-- Begin --

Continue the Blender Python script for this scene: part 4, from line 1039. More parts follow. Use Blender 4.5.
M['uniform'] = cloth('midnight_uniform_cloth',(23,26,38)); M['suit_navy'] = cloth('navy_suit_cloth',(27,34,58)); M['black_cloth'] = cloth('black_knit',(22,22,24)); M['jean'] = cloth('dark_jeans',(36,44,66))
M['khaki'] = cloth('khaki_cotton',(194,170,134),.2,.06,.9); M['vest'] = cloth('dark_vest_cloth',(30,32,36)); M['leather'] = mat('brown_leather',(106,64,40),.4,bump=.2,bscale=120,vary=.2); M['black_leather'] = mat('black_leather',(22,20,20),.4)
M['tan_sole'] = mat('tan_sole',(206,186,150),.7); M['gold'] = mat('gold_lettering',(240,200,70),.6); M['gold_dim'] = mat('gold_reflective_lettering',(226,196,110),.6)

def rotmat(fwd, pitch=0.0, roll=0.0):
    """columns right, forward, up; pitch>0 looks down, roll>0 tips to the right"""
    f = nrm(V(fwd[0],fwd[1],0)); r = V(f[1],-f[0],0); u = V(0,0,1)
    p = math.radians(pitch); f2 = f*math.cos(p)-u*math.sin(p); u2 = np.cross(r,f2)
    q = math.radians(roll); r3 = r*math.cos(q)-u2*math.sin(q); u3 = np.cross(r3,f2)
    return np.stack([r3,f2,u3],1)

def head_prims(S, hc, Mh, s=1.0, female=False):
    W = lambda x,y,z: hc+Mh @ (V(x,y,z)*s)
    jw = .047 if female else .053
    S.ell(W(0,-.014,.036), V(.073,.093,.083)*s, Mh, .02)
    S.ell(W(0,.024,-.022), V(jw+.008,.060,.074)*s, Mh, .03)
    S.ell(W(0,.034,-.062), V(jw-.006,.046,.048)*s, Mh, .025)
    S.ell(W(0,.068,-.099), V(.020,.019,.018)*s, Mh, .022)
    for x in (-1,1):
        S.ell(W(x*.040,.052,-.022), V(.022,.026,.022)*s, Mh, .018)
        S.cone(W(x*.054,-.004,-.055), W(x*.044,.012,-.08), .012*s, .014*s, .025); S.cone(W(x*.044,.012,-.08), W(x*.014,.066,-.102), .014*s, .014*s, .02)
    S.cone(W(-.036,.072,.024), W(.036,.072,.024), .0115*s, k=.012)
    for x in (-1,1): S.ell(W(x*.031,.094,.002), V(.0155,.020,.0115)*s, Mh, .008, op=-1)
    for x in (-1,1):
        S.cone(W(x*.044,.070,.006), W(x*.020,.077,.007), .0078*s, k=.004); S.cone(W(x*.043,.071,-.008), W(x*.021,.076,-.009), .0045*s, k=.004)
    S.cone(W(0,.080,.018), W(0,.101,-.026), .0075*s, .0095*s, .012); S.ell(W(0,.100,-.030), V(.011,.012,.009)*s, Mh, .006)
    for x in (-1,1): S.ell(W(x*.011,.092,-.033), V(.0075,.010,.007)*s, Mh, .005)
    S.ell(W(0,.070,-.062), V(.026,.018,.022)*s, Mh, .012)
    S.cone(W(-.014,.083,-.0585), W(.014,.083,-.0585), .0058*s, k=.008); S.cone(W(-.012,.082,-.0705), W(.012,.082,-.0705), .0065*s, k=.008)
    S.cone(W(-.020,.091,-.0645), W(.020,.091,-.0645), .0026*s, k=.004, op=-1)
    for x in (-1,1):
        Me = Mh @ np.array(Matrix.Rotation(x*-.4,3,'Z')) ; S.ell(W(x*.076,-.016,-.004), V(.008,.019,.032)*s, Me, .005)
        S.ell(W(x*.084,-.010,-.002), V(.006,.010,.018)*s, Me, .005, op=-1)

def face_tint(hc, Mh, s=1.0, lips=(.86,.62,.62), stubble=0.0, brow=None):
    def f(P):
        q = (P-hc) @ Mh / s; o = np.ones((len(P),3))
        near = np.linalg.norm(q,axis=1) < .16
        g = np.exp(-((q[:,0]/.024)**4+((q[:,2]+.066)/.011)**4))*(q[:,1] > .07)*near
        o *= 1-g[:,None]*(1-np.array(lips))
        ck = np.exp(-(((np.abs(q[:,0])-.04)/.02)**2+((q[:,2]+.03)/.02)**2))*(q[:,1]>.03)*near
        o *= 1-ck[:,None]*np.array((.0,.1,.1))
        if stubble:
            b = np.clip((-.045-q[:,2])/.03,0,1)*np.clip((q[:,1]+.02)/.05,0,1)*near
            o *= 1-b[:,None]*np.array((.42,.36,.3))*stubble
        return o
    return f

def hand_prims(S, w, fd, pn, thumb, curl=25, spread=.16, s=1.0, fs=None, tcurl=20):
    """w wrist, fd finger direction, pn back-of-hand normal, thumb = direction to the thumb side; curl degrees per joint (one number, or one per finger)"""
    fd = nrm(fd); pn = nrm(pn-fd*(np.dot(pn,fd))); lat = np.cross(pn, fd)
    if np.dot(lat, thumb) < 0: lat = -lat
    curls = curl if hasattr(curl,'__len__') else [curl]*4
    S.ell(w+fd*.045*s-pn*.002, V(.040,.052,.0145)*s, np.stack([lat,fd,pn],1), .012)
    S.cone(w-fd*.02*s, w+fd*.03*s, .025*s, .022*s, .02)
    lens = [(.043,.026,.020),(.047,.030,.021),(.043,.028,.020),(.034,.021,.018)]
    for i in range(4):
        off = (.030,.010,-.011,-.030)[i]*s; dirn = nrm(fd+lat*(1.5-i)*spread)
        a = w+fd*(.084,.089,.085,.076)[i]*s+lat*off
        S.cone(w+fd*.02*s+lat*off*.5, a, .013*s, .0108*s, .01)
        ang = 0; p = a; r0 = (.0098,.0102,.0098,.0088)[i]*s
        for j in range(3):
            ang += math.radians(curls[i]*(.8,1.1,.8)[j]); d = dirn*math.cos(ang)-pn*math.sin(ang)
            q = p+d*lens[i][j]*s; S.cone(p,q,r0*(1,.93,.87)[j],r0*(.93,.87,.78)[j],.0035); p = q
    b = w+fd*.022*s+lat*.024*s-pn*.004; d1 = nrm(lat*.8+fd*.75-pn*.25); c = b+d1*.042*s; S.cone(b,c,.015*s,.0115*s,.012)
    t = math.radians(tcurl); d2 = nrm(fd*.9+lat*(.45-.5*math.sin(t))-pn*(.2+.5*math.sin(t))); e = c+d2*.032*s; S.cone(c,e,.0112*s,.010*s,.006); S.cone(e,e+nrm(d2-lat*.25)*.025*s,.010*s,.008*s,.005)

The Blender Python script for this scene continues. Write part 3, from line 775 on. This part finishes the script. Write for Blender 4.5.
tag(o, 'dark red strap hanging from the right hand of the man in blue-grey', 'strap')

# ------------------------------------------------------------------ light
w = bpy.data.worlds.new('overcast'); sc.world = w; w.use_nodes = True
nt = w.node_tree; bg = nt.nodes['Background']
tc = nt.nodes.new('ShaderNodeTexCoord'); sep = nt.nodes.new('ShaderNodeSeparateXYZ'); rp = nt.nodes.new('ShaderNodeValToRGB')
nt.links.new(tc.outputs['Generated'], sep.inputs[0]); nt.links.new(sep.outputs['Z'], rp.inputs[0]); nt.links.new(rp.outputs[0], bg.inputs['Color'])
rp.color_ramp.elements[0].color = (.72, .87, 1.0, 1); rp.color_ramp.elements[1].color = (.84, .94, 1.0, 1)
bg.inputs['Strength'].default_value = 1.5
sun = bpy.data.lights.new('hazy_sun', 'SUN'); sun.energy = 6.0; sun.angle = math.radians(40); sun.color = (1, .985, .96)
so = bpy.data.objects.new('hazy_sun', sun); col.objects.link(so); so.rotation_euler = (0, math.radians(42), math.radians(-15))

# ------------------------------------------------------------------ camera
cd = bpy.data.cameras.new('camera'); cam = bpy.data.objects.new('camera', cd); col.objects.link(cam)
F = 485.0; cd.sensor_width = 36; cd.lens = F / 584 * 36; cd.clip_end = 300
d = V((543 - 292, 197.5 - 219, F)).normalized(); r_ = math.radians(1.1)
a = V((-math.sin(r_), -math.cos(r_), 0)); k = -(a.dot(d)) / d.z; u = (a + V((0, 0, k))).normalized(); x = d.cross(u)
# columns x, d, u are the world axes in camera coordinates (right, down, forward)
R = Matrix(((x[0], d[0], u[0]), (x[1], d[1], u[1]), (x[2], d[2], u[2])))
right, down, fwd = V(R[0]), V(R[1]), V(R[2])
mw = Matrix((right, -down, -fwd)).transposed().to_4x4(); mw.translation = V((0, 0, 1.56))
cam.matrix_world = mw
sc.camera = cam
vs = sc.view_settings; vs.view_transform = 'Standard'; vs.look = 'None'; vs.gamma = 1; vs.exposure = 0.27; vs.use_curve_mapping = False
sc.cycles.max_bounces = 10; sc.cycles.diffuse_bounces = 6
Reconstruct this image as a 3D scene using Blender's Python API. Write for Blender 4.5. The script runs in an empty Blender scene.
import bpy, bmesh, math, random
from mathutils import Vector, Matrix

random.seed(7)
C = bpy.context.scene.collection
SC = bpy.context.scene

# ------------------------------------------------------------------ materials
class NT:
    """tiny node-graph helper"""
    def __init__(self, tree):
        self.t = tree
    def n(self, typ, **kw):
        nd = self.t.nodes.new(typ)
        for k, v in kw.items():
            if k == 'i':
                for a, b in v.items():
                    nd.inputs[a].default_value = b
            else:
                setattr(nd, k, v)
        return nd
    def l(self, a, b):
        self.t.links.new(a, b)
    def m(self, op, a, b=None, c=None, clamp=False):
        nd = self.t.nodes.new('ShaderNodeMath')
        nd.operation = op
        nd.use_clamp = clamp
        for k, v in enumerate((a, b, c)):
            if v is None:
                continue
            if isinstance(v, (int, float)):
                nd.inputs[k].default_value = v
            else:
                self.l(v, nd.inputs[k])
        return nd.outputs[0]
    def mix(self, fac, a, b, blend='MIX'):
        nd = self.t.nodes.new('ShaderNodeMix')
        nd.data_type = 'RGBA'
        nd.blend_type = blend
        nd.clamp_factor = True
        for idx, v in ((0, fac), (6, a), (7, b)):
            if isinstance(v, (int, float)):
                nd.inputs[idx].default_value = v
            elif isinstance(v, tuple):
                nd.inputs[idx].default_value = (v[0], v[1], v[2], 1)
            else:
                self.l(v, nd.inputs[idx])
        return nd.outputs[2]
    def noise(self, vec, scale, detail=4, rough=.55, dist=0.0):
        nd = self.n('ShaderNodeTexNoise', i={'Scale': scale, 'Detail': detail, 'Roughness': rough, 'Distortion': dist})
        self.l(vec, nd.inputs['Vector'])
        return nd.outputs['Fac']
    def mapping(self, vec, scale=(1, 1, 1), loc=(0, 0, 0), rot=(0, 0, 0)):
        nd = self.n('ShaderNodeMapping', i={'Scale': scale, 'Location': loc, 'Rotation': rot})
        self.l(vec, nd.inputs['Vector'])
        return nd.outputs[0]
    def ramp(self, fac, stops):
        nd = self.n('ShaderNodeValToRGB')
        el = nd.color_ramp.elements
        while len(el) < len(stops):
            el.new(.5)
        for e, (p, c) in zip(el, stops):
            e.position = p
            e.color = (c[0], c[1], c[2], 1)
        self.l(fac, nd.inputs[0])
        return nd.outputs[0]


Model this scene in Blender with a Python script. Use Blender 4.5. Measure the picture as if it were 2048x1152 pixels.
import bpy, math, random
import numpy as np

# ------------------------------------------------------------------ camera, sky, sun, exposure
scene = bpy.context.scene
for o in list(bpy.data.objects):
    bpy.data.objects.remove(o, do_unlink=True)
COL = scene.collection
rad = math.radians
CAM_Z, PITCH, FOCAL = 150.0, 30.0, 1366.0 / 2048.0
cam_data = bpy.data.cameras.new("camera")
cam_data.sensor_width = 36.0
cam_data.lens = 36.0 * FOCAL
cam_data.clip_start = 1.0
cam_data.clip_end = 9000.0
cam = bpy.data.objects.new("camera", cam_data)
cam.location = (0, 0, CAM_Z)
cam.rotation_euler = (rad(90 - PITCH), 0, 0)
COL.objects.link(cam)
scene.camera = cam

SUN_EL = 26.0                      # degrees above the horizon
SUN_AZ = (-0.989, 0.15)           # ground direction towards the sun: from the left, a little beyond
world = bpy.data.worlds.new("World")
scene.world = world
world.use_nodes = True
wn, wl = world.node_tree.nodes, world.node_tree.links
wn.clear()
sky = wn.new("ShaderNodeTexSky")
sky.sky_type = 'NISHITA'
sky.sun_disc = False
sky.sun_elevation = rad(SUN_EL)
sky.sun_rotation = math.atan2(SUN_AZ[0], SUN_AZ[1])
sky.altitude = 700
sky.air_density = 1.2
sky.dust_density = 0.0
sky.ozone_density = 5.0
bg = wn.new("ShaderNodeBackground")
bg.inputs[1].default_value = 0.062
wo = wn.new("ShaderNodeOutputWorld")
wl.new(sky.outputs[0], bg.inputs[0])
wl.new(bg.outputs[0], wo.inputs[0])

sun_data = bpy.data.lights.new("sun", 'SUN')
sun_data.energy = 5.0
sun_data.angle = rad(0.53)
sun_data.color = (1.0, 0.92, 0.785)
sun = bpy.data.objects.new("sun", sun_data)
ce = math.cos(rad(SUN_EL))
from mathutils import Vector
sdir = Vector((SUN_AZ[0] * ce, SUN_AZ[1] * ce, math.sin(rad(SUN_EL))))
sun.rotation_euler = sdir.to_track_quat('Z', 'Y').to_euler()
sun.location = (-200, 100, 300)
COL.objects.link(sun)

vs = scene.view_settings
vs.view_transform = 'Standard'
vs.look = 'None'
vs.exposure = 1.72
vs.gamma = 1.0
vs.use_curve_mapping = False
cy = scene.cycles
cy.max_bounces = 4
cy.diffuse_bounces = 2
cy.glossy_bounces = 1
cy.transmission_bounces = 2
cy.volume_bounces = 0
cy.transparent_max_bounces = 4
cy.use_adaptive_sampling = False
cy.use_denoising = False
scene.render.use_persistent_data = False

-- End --

- **INSTRUCTIONS FOR THE TASK**: What is wanted is an exact copy of the lines from the line containing "The Blender Python script for this scene continues." to the line containing "tag(o, 'dark red", both lines included, and of no other line.

- **SOLUTION TO THE EXERCISE**:
The Blender Python script for this scene continues. Write part 3, from line 775 on. This part finishes the script. Write for Blender 4.5.
tag(o, 'dark red strap hanging from the right hand of the man in blue-grey', 'strap')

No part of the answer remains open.